Tek merak ettiğim şey günün birinde Rus edebiyatından okuduğum herhangi bir eser yüzümde gülümsemeye neden olacak mı? Gorki okurken de “evet, evet işte bu benim yaşadığım” diye hüzünlenmiştim. Ama bir yandan da beni anlayan veya benim gibi bir başkası da varmış diye sevindiğimi de itiraf edeyim. Altıncı Koğuş ise bu geleneği devam ettirirken, bir yandan da içinde bulunduğu toplum geleneğinin ve devrimci olsun olmasın halkın her birinde filizlenen bütünleşik mantığın dışında duran, temelde korkak olsa da, sıkışınca cesaretle hareket edebilen bir insanın portresini; yarattığı yarı kurgu yarı gerçek doktor karakteriyle okuyucuya hissettirerek veriyor. Bulgakov’la tanışmak isteyen ve özgürlük ve adaleti savunan birisi olsa dahi insanın içinde barındırabileceği vahşete tanıklık etmek isteyen herkes okumalı.

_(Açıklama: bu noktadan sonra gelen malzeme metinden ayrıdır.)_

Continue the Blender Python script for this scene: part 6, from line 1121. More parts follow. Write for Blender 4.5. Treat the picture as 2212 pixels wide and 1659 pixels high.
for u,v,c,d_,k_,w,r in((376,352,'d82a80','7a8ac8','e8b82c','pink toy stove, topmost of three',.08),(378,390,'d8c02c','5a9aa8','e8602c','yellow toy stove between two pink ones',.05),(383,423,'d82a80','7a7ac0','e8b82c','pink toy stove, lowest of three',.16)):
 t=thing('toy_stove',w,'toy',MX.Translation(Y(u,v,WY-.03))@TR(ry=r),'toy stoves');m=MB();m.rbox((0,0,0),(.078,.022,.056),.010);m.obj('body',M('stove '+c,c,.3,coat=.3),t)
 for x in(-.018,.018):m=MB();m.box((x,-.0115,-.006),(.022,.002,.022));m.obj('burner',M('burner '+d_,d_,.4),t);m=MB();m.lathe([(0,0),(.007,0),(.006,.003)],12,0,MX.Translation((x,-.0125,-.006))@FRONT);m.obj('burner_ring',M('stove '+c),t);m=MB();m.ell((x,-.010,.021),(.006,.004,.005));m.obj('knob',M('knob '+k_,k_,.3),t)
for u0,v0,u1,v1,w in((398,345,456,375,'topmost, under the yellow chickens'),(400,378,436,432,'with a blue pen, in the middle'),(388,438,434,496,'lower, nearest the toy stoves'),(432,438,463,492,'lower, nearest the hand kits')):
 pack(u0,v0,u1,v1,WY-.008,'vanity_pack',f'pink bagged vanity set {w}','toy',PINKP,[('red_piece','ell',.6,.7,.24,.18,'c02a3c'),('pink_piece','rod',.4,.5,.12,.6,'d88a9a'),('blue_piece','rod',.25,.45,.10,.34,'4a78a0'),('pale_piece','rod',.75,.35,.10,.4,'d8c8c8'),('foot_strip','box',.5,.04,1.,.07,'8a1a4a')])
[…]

En sevdiğim iki alıntım ise şunlar;
Gökten düşen melek muhtemelen diğer meleklerin henüz tatmadığım o yalnızlık duygusunu arzuladığı için Tanrı’ya ihanet etmişti. - Lanet olası hayat! En acı ve kırıcı olan şey, bu hayatın acılara karşılık olarak mükâfatla sona ermemesi. Operadaki gibi zaferle değil ölümle son bulacak olması.